Recharge of low-arsenic aquifers tapped by community wells in Araihazar, Bangladesh, inferred from environmental isotopes

More than 100,000 community wells have been installed in the 150–300 m depth range throughout Bangladesh over the past decade to provide low-arsenic drinking water (<10 µg/L As), but little is known about how aquifers tapped by these wells are recharged. Within a 25 km² area of Bangladesh east of Dhaka, groundwater from 65 low-As wells in the 35–240 m depth range was sampled for tritium (³H), oxygen and hydrogen isotopes of water (¹⁸O/¹⁶O and ²H/¹H), carbon isotope ratios in dissolved inorganic carbon (DIC, ¹⁴C/¹²C and ¹³C/¹²C), noble gases, and a suite of dissolved constituents, including major cations, anions, and trace elements.
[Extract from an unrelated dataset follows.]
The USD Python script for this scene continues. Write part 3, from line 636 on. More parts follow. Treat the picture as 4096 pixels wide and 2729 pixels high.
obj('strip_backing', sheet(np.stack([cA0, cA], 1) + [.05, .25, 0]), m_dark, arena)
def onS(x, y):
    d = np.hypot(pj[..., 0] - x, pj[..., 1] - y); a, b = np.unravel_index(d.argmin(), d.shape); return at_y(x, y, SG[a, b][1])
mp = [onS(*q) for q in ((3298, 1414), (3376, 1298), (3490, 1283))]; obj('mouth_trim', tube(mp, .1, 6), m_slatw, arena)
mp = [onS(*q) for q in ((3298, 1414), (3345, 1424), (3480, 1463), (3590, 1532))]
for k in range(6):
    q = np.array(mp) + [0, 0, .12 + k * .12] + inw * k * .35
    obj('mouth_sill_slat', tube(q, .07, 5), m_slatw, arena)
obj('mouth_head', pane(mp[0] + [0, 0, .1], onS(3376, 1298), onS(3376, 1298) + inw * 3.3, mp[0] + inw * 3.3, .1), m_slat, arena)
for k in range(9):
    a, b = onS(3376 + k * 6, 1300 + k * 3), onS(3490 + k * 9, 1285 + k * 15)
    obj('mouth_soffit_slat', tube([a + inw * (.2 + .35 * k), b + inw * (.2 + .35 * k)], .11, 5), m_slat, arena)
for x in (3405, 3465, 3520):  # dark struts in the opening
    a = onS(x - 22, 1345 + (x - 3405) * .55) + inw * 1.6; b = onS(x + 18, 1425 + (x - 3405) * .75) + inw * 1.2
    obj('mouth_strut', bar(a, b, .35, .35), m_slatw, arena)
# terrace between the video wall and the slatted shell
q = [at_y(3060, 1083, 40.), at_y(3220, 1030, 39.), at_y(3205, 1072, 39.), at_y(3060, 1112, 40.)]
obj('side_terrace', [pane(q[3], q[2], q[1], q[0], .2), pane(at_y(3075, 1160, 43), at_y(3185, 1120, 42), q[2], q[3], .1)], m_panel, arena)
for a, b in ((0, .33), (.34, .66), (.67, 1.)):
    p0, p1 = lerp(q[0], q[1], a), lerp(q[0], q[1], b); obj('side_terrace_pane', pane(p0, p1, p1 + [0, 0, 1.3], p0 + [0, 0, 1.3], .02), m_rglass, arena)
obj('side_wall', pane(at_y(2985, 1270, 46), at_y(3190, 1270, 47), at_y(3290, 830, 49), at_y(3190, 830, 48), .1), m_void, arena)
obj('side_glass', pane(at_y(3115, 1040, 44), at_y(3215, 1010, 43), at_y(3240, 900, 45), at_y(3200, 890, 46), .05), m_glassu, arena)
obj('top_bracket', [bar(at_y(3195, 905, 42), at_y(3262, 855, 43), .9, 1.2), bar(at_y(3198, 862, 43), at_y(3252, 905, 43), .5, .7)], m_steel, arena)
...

At shallow depths (<90 m), 24 out of 42 wells contain detectable ³H of up to 6 TU, indicating the presence of groundwater recharged within 60 years. Radiocarbon (¹⁴C) ages in DIC range from modern to 10 kyr. In the 90–240 m depth range, however, only five wells shallower than 150 m contain detectable ³H (<0.3 TU) and ¹⁴C ages of DIC cluster around 10 kyr. The radiogenic helium (⁴He) content in groundwater increases linearly across the entire range of ¹⁴C ages at a rate of 2.5 × 10⁻¹² ccSTP ⁴He g⁻¹ yr⁻¹. Within the samples from depths >90 m, systematic relationships between ¹⁸O/¹⁶O, ²H/¹H, ¹³C/¹²C, and ¹⁴C/¹²C, and variations in noble gas temperatures, suggest that changes in monsoon intensity and vegetation cover occurred at the onset of the Holocene, when the sampled water was recharged. Thus, the deeper low-As aquifers remain relatively isolated from the shallow, high-As aquifer.